» Aim: Return the lines exactly as they stand, from the first of the material through the line containing "from mathutils import Vector, Matrix".

= = = =

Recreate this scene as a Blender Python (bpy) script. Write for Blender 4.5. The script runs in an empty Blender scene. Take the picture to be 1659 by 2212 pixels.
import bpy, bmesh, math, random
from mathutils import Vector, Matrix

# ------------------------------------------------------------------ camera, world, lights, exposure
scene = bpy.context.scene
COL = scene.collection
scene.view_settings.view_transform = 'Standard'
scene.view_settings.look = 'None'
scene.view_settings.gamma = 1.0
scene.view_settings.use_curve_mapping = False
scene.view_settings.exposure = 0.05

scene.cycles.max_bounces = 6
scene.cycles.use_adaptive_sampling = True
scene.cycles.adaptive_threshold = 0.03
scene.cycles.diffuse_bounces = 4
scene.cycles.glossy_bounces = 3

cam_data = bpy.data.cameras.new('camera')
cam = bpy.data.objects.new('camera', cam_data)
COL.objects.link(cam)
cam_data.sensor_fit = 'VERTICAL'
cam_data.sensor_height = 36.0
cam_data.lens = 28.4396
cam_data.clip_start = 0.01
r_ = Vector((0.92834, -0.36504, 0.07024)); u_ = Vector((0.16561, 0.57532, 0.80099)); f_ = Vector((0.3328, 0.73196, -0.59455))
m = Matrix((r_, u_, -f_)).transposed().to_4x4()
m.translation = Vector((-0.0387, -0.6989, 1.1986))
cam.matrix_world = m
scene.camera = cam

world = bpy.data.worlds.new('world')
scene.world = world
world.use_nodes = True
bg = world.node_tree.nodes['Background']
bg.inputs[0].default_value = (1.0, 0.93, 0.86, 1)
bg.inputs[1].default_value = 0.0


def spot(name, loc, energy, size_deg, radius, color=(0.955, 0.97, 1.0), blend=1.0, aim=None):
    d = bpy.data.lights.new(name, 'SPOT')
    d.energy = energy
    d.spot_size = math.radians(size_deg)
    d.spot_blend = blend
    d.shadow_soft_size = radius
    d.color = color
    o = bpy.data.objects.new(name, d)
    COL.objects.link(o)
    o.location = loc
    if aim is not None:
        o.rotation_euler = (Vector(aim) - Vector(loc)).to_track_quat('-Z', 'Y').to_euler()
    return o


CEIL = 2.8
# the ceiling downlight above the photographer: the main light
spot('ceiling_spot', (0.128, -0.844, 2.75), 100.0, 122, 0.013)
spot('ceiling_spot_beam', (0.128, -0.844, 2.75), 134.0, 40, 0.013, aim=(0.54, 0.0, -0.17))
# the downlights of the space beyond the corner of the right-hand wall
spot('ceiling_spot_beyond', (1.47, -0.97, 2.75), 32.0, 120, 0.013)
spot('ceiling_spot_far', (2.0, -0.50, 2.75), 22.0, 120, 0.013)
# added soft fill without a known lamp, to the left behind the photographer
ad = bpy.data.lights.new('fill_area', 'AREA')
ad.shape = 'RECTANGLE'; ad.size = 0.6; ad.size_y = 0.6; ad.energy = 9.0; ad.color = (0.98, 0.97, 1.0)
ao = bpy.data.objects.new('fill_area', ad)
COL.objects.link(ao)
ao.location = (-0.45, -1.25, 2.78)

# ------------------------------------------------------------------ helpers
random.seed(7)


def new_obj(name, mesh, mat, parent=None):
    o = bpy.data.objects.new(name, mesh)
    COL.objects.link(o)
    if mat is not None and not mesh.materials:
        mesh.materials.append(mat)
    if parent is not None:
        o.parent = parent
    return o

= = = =

» Final answer:
Recreate this scene as a Blender Python (bpy) script. Write for Blender 4.5. The script runs in an empty Blender scene. Take the picture to be 1659 by 2212 pixels.
import bpy, bmesh, math, random
from mathutils import Vector, Matrix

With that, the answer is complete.